Diary of a Tesla Short Seller: Full Self-Pumping Backfires Hard
With less than 2 weeks left in Q1, Tesla makes a strong quarter-end sales pump, only to have bad news leak about its China factory cutting output by 23%
Tesla Accidentally Shoots Itself in the Foot this Week
Tesla went on an unprecedented quarter-end pump to increase Q1 2024 sales in the last two weeks of this quarter, which ends in 9 days.
Because Tesla’s model lineup is old and stale, they’ve slashed prices by 29% in the past year.
A week ago, Tesla’s Twitter account announced a $1,000 price hike in North America, the EU, and China from April 1st. The question is, why now? It’s likely because big inventory.
Figure 1: Tesla Announces $1,000 Price Hikes in North America but Leads You to “New Car” Inventory on Website
Figure 2: Tesla Threatens to Raise Prices In Europe but Has Ample Inventory
Figure 3: Tesla Cuts Prices by $3,831 in China
Fun fact: China Prices Set to Rise by $3,830 from April 1st.

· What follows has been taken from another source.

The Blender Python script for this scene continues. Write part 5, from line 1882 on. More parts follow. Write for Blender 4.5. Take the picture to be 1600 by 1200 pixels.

Bloomberg reported that Tesla has cut production in China, its most profitable plant, by 23% due to weak demand. Tesla is trying to pump sales in China with $3,830 incentives which they say are only good until until the end of March. This means that Tesla’s average prices are set to rise by $3,830 from April 1st, which I imagine will form a huge headwind for demand. At this point, the price war in China’s car market is so fierce that a price hike of that amount would likely eliminate most of the demand for Teslas.
And this comes at a time when Tesla’s exports can’t hold up the fort, as exports to the EU drop because Tesla is utilizing its German factory’s Model Y capacity, rather than importing them from Shanghai. Exports from Tesla’s Shanghai factor are down by 22% YTD.